Sherali Karimov has the keynote slot. He’s giving a talk on Agile. He shows a short movie about agile development. Standard blurb on agile, it’s not a methodology you idiot!! It’s about the values embedded in them. 🙂

Next the metrics that agile will bring a company on the long run:
Collaboration: email pile is bad, wiki is good, task management is good too. Code reviews are good too, they’re a learning tool.

Culture of improvement: People are to be allowed to make changes and empower the employees. Engine room? Small teams, and short iterations. The disturbed? Log hassle and shorten these hassle sources. Dump QA button clickers, enter Blitz Test. (What’s Blitz Test? Exploratory testing.)
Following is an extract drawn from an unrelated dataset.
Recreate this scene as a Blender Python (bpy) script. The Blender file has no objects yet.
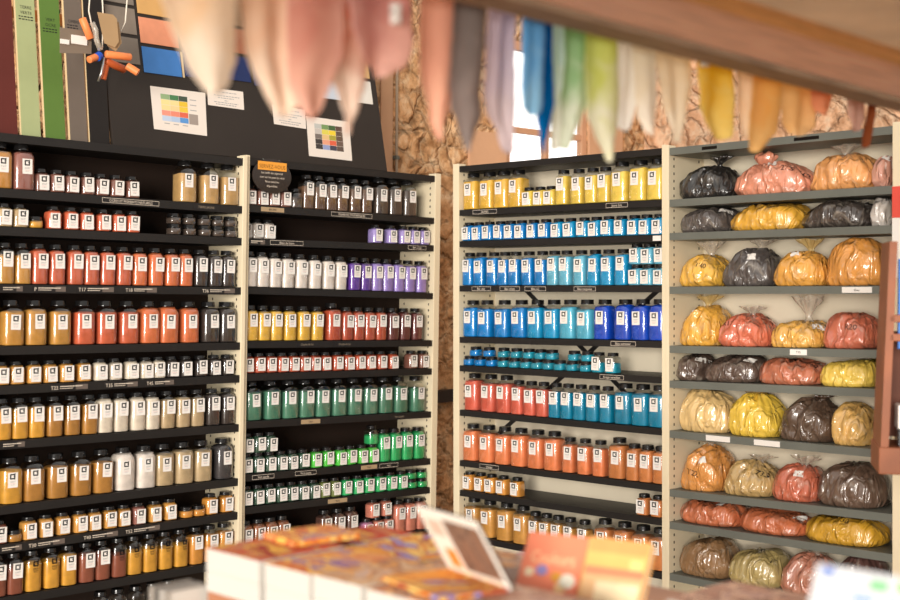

Transparency: Eat your own dog-food. Issue tracker is public facing, users can see current issues. Documentation is also maintained publicly. Support for open source, projects are allowed to use products if they’re open source.

Metrics and analysis: Know what to solve, is the change an improvement? Dashboards should make looking at metric data pleasant and fast.

Agile is about the individual within the company.

He sure is a believer. 🙂 Now he says how wonderful and easy (??) it is to implement in big bad company. Anyway, start small and targeted. Perhaps it’s easier then you think. Again Agile isn’t a methodology, it’s a set of beliefs.